Among the records that follow, set down only the lines from the one containing "Reconstruct this image" to the one containing "return c + d*((Y-c.y)/d.y)", both included, exactly.

• **ENTRIES SHOWN**
--- begin ---

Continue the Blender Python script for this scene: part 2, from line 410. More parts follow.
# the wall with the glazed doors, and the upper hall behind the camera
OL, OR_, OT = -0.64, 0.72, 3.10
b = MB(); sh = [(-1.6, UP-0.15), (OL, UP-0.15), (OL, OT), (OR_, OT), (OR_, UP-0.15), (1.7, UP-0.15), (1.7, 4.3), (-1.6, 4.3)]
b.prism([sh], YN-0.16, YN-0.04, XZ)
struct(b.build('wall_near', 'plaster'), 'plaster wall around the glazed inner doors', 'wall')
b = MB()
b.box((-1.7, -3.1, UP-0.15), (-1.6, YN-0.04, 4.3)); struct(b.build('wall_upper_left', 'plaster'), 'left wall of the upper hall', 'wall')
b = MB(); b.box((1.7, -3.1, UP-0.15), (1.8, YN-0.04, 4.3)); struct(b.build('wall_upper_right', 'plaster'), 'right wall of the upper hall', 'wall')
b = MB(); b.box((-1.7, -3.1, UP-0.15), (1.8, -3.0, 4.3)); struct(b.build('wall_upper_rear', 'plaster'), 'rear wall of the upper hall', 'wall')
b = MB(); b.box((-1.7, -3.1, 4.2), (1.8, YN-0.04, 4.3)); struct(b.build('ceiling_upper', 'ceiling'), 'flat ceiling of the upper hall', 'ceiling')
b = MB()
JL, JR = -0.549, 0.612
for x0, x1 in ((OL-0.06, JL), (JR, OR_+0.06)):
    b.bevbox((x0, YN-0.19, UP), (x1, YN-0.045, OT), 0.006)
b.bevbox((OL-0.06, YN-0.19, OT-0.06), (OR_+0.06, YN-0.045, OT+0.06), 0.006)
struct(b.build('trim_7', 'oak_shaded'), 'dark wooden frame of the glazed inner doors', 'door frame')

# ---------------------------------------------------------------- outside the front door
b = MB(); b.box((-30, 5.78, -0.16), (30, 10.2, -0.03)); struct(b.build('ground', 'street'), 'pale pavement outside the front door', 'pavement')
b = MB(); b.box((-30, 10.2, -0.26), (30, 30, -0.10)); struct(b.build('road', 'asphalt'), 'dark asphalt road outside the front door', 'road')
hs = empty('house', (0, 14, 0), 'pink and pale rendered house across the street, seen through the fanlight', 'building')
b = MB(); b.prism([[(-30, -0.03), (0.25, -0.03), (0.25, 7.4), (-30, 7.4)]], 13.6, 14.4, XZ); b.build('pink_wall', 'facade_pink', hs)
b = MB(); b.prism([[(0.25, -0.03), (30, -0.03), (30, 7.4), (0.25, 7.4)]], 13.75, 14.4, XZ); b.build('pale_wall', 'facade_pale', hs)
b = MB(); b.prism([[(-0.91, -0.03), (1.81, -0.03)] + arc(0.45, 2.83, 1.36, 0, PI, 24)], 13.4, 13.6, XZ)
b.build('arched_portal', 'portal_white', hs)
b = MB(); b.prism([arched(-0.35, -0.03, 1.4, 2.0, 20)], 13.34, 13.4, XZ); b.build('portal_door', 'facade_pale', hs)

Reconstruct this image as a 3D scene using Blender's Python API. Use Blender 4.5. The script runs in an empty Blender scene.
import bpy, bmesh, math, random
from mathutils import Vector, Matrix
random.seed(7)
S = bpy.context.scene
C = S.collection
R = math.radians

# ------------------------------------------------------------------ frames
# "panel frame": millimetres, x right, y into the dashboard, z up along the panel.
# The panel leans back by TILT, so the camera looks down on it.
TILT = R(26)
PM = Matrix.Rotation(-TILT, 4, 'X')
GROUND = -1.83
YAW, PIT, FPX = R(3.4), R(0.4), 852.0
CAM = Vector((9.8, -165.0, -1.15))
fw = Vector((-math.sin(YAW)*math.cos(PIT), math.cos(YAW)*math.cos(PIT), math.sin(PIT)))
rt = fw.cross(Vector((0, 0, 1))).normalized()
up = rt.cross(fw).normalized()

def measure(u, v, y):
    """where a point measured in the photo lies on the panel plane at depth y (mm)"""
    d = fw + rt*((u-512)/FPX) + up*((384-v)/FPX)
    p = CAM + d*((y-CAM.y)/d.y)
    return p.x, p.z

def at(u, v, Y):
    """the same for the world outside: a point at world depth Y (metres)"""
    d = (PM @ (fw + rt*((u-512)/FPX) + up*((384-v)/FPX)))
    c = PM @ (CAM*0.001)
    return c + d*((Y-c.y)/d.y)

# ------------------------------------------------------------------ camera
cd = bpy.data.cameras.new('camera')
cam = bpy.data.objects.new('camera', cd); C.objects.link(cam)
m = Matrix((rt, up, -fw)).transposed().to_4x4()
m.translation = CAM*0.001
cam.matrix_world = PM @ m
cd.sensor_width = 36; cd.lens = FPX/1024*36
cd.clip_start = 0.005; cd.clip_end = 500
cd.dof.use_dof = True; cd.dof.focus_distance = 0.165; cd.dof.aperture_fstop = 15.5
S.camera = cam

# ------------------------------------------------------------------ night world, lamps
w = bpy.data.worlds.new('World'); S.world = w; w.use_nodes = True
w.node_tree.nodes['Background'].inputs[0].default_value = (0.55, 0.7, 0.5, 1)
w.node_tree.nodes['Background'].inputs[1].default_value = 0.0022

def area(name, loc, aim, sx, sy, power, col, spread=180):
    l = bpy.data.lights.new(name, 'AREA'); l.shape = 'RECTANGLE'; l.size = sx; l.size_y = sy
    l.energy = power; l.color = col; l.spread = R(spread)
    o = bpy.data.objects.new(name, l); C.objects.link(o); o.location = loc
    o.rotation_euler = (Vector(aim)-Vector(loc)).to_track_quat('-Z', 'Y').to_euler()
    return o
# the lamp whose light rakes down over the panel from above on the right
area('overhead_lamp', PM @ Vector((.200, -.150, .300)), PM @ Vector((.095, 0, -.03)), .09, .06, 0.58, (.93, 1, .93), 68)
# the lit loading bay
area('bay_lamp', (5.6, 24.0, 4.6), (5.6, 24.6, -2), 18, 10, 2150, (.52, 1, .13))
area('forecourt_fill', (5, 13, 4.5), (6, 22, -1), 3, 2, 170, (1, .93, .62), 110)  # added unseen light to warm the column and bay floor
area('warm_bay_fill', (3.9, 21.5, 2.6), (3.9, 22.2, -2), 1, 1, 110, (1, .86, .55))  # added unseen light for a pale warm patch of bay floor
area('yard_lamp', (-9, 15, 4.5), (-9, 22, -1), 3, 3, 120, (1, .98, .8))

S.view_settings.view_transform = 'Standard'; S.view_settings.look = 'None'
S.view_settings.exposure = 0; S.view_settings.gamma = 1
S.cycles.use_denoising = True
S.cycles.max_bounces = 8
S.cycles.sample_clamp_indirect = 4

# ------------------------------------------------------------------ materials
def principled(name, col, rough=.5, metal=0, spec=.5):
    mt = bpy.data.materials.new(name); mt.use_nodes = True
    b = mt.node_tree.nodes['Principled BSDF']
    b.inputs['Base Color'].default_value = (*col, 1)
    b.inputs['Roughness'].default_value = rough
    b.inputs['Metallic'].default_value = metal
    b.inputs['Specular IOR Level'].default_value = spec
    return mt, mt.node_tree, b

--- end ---

• **ANSWER TO THE TASK**
Reconstruct this image as a 3D scene using Blender's Python API. Use Blender 4.5. The script runs in an empty Blender scene.
import bpy, bmesh, math, random
from mathutils import Vector, Matrix
random.seed(7)
S = bpy.context.scene
C = S.collection
R = math.radians

# ------------------------------------------------------------------ frames
# "panel frame": millimetres, x right, y into the dashboard, z up along the panel.
# The panel leans back by TILT, so the camera looks down on it.
TILT = R(26)
PM = Matrix.Rotation(-TILT, 4, 'X')
GROUND = -1.83
YAW, PIT, FPX = R(3.4), R(0.4), 852.0
CAM = Vector((9.8, -165.0, -1.15))
fw = Vector((-math.sin(YAW)*math.cos(PIT), math.cos(YAW)*math.cos(PIT), math.sin(PIT)))
rt = fw.cross(Vector((0, 0, 1))).normalized()
up = rt.cross(fw).normalized()

def measure(u, v, y):
    """where a point measured in the photo lies on the panel plane at depth y (mm)"""
    d = fw + rt*((u-512)/FPX) + up*((384-v)/FPX)
    p = CAM + d*((y-CAM.y)/d.y)
    return p.x, p.z

def at(u, v, Y):
    """the same for the world outside: a point at world depth Y (metres)"""
    d = (PM @ (fw + rt*((u-512)/FPX) + up*((384-v)/FPX)))
    c = PM @ (CAM*0.001)
    return c + d*((Y-c.y)/d.y)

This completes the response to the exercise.